Орельен. Том 1 (Арагон) - страница 7

Еще на войне хозяева Орельена приучили его совершать страшные, чудовищные поступки, выдавая их за образцы нравственного величия и морали. Перейдя из военного ада в «холодный ад» послевоенной Франции, Орельен продолжает пользоваться приукрашивающими масками для самых сомнительных своих поступков. Так, оскорбление, нанесенное Беренике, он оправдывает неким неписанным мужским кодексом. Участвуя в коммерческой афере, связанной с именем популярной актрисы, Орельен не сомневается, что он «в своем праве»: он лишь оказывает услугу друзьям.

Если реальный мир и открывается Орельену, то только с другого берега, с того берега, где под «реальностью» понимается деловой практицизм, отказ от своего человеческого достоинства. Равнодушие Орельена летом 1940 года, его циническое неверие в спасение родины и одновременно сентиментальность напоминают, что перед нами человек, взирающий на любые идеалы так, как взрослый смотрит на свои каракули в ученических тетрадках перед тем, как их выбросить на чердак. Если в первую мировую войну Орельен был человеком обманутым, действовавшим под влиянием непосредственного чувства, то во вторую мировую войну он, в сущности, уже близко подошел к тем, кто обманул французский народ, подготовил поражение. В отличие от авторов, сильно запутывающих жизненные «концы» героев «потерянного поколения», Арагон приговаривает Орельена беспощадно. Он задумывает как логическую развязку драмы переход Орельена к петеновцам. Очень тонко Арагон подчеркивает, что, конечно, Орельен стал средним, пассивным коллаборационистом. Это вполне в образе героя, но вряд ли это его оправдывает.[1]

Логика этой человеческой биографии строго подчинена здесь той оценке буржуазного общества, которая естественна для Арагона, как подлинно реалистического художника, как писателя-коммуниста.

В этом смысле, то есть в смысле авторской оценки, Береника трактуется иначе.

В книге «Я раскрываю карты» Арагон объясняет, что ему хотелось показать, как, в условиях войны, образуется пропасть в отношениях мужчины и женщины; жизненный опыт воюющего мужчины резко отличается от жизненного опыта женщины, остающейся в тылу, в раковине своего мещанского бытия.
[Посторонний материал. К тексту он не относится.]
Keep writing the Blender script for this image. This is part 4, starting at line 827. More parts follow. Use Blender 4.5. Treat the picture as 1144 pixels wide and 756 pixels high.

Это суждение Арагон, вероятно, не относит к нашему времени, но для героев, о которых он пишет, для той среды и времени сопоставление это закономерно. Оно закономерно противопоставляется трактовке женской судьбы в книгах о потерянном поколении, где образы героинь «плавают» в том же алкогольном пару, что и образы героев.

В отличие от другой пары — Жана де Монсэ и Сесиль в «Коммунистах», — Береника и Орельен оказываются, каждый по-своему, скованными предрассудками буржуазного общества. Но Береника в какой-то момент порывает с этими предрассудками, с буржуазной моралью. Конечно, не в тот момент, когда она, оскорбленная Орельеном, становится возлюбленной молодого поэта Поля, а в тот момент, когда, в отличие от Орельена, потрясенная бедами Франции, выносит приговор буржуазному обществу и приговор самой себе, какой она была прежде.